--- START ---
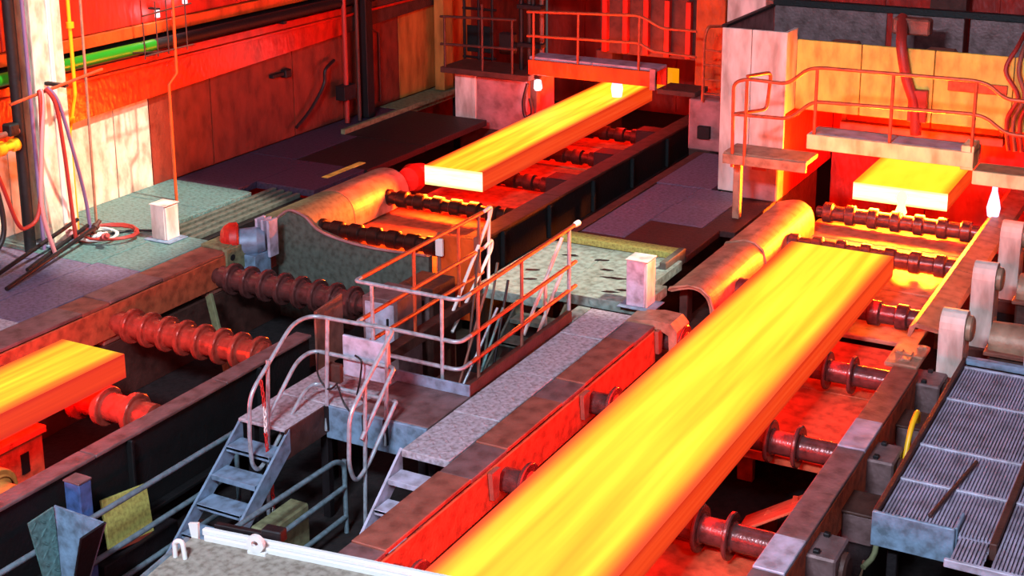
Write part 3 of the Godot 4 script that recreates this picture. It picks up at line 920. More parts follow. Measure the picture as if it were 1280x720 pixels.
func build_decks() -> void:
	var P = M.tread_purple
	var T = M.tread_teal
	var L = M.tread_lav
	var D = M.tread_dark
	var d := deck("walkway", "wide walkway of purple and teal checker plates along the left wall", [  # plate colours carry the light: teal for lit, purple for shaded
		[-17.0, -15.9, -11.6, -9.0, P], [-15.9, -14.9, -11.6, -9.0, P], [-14.9, -14.05, -12.25, -9.0, L],
		[-17.0, -15.9, -14.4, -11.6, P], [-15.9, -14.9, -14.4, -11.6, P], [-14.9, -14.05, -14.5, -12.25, P],
		[-17.0, -15.9, -16.05, -14.4, T], [-15.9, -14.9, -16.05, -14.4, T], [-14.9, -14.05, -16.05, -14.5, T],
		[-17.0, -15.25, -17.3, -16.05, T], [-17.0, -15.25, -18.45, -17.3, T]], 0.0, 0.12)
	bx("edge_plate", V(-15.25, -0.13, -18.45), V(-15.22, 0.0, -16.06), T, d)
	for x in [-16.6, -15.4, -14.3]:
		for z in [-9.6, -12.5, -15.4]:
			bx("stanchion", V(x - 0.06, -1.45, z - 0.06), V(x + 0.06, -0.12, z + 0.06), M.dark, d)
	bx("stanchion", V(-16.2, -1.45, -18.2), V(-16.0, -0.12, -18.0), M.dark, d)
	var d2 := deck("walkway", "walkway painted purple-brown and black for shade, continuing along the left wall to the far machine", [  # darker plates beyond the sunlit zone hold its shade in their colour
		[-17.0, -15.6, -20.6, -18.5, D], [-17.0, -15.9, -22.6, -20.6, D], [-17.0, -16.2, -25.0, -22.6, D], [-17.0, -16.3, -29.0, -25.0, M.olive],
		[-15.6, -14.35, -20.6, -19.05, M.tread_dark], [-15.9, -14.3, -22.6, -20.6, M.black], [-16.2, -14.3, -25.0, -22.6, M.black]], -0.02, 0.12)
	for z in [-19.5, -22.0, -24.5, -27.5]:
		bx("stanchion", V(-16.6, -1.45, z - 0.08), V(-16.4, -0.14, z + 0.08), M.dark, d2)
	bx("kerb", V(-16.3, -0.02, -29.0), V(-16.2, 0.08, -22.6), M.olive, d2)
	# centre: bright mottled deck and lavender gangway
	var c := deck("walkway", "pale mottled centre deck with a raised yellowish kerb at its far edge", [
		[-9.5, -8.4, -17.4, -16.15, M.tread_pale], [-8.4, -7.08, -17.4, -16.5, M.tread_pale],
		[-9.5, -8.4, -18.5, -17.4, M.tread_pale], [-8.4, -7.3, -18.5, -17.4, M.tread_pale]], 0.0, 0.14)
	bx("kerb", V(-9.3, 0.0, -18.75), V(-7.4, 0.1, -18.5), M.board, c)
	bx("kerb_end", V(-7.46, -0.12, -18.76), V(-7.36, 0.11, -18.0), M.greygreen, c)
	for i in 10:
		var s := MB.new()
		var px := rng.randf_range(-9.2, -7.5)
		var pz := rng.randf_range(-18.2, -16.7)
		var poly := []
		for q in 11:
			var an := TAU * q / 11.0
			var rr := rng.randf_range(0.5, 1.0)
			poly.append(Vector2(cos(an) * rr * 0.16, sin(an) * rr * 0.05))
		s.prism(poly, V(px, 0.006, pz), V(0.95, 0, -0.3), V(0.3, 0, 0.95), V(0, 0.003, 0))
		obj("oil_patch", s, M.dark, c)
	for x in [-9.2, -7.6]:
		for z in [-16.8, -18.2]:
			bx("stanchion", V(x - 0.06, -1.45, z - 0.06), V(x + 0.06, -0.14, z + 0.06), M.dark, c)
	var g := deck("walkway", "narrow lavender gangway plates beside the rusty side guard", [
		[-7.66, -7.06, -12.55, -11.48, L], [-7.66, -7.06, -13.85, -12.55, L], [-7.66, -7.06, -15.2, -13.85, L], [-7.66, -7.06, -16.15, -15.2, L], [-7.86, -7.66, -16.15, -15.6, M.tread_pale]], 0.0, 0.08)
	for z in [-12.0, -13.6, -15.4]:
		bx("stanchion", V(-7.62, -1.45, z - 0.05), V(-7.52, -0.08, z + 0.05), M.dark, g)
	var f := deck("walkway", "far centre walkway, lavender plates, the nearest painted dark brown as shadow", [
		[-9.3, -8.55, -19.2, -18.78, M.tread_shadow], [-8.55, -7.35, -20.2, -18.78, M.tread_shadow], [-7.65, -7.1, -22.2, -20.2, M.tread_shadow],
		[-9.3, -8.55, -21.2, -19.2, P], [-8.55, -7.65, -21.2, -20.2, P], [-9.3, -8.5, -22.3, -21.2, P], [-8.5, -7.65, -22.3, -21.2, P], [-9.35, -8.3, -24.6, -22.3, P]], -0.03, 0.1)
	bx("edge_rib", V(-9.5, -0.2, -24.6), V(-9.32, -0.02, -18.8), M.brown, f)
	for z in [-19.5, -21.8, -24.2]:
		bx("stanchion", V(-9.0, -1.45, z - 0.08), V(-8.8, -0.13, z + 0.08), M.dark, f)


# ---------- centre stairs and rails ----------
func steps(called: String, label: String, x0: float, x1: float, y0: float, z0: float, n: int, dy: float, dz: float, m: Material, group := "stairs") -> Node3D:
	var t := thing(called, label, "stairs", V((x0 + x1) / 2, y0 - dy * n - 0.1, z0 + dz * n), group)
	for i in n:
		var y := y0 - dy * (i + 1)
		var z := z0 + dz * (i + 1)
		var b := MB.new()
		b.box(V(x0 + 0.03, y - 0.035, z - absf(dz)), V(x1 - 0.03, y, z), 0.006)
		b.box(V(x0 + 0.03, y - 0.06, z - 0.025), V(x1 - 0.03, y + 0.002, z), 0.004)
		obj("tread", b, m, t)
	var sg := 1.0 if dz > 0 else -1.0
	for x in [x0, x1]:
		var s := MB.new()
		var q := Vector2(dz, -dy).normalized()
		s.prism([Vector2(z0 - 0.06 * sg, y0 - 0.01), Vector2(z0 + dz * n, y0 - dy * n + 0.02), Vector2(z0 + dz * n + 0.04 * sg, y0 - dy * n - 0.22), Vector2(z0 - 0.06 * sg, y0 - 0.28)], V(x - 0.015, 0, 0), Vector3.BACK, Vector3.UP, V(0.03, 0, 0))
		obj("stringer", s, m, t)
	return t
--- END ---
Give back, exactly as written, each line from the one that contains "M.black]], -0.02, 0.12)" through the one that contains "0.08), M.dark, f)".

*EXPECTED OUTPUT*
		[-15.6, -14.35, -20.6, -19.05, M.tread_dark], [-15.9, -14.3, -22.6, -20.6, M.black], [-16.2, -14.3, -25.0, -22.6, M.black]], -0.02, 0.12)
	for z in [-19.5, -22.0, -24.5, -27.5]:
		bx("stanchion", V(-16.6, -1.45, z - 0.08), V(-16.4, -0.14, z + 0.08), M.dark, d2)
	bx("kerb", V(-16.3, -0.02, -29.0), V(-16.2, 0.08, -22.6), M.olive, d2)
	# centre: bright mottled deck and lavender gangway
	var c := deck("walkway", "pale mottled centre deck with a raised yellowish kerb at its far edge", [
		[-9.5, -8.4, -17.4, -16.15, M.tread_pale], [-8.4, -7.08, -17.4, -16.5, M.tread_pale],
		[-9.5, -8.4, -18.5, -17.4, M.tread_pale], [-8.4, -7.3, -18.5, -17.4, M.tread_pale]], 0.0, 0.14)
	bx("kerb", V(-9.3, 0.0, -18.75), V(-7.4, 0.1, -18.5), M.board, c)
	bx("kerb_end", V(-7.46, -0.12, -18.76), V(-7.36, 0.11, -18.0), M.greygreen, c)
	for i in 10:
		var s := MB.new()
		var px := rng.randf_range(-9.2, -7.5)
		var pz := rng.randf_range(-18.2, -16.7)
		var poly := []
		for q in 11:
			var an := TAU * q / 11.0
			var rr := rng.randf_range(0.5, 1.0)
			poly.append(Vector2(cos(an) * rr * 0.16, sin(an) * rr * 0.05))
		s.prism(poly, V(px, 0.006, pz), V(0.95, 0, -0.3), V(0.3, 0, 0.95), V(0, 0.003, 0))
		obj("oil_patch", s, M.dark, c)
	for x in [-9.2, -7.6]:
		for z in [-16.8, -18.2]:
			bx("stanchion", V(x - 0.06, -1.45, z - 0.06), V(x + 0.06, -0.14, z + 0.06), M.dark, c)
	var g := deck("walkway", "narrow lavender gangway plates beside the rusty side guard", [
		[-7.66, -7.06, -12.55, -11.48, L], [-7.66, -7.06, -13.85, -12.55, L], [-7.66, -7.06, -15.2, -13.85, L], [-7.66, -7.06, -16.15, -15.2, L], [-7.86, -7.66, -16.15, -15.6, M.tread_pale]], 0.0, 0.08)
	for z in [-12.0, -13.6, -15.4]:
		bx("stanchion", V(-7.62, -1.45, z - 0.05), V(-7.52, -0.08, z + 0.05), M.dark, g)
	var f := deck("walkway", "far centre walkway, lavender plates, the nearest painted dark brown as shadow", [
		[-9.3, -8.55, -19.2, -18.78, M.tread_shadow], [-8.55, -7.35, -20.2, -18.78, M.tread_shadow], [-7.65, -7.1, -22.2, -20.2, M.tread_shadow],
		[-9.3, -8.55, -21.2, -19.2, P], [-8.55, -7.65, -21.2, -20.2, P], [-9.3, -8.5, -22.3, -21.2, P], [-8.5, -7.65, -22.3, -21.2, P], [-9.35, -8.3, -24.6, -22.3, P]], -0.03, 0.1)
	bx("edge_rib", V(-9.5, -0.2, -24.6), V(-9.32, -0.02, -18.8), M.brown, f)
	for z in [-19.5, -21.8, -24.2]:
		bx("stanchion", V(-9.0, -1.45, z - 0.08), V(-8.8, -0.13, z + 0.08), M.dark, f)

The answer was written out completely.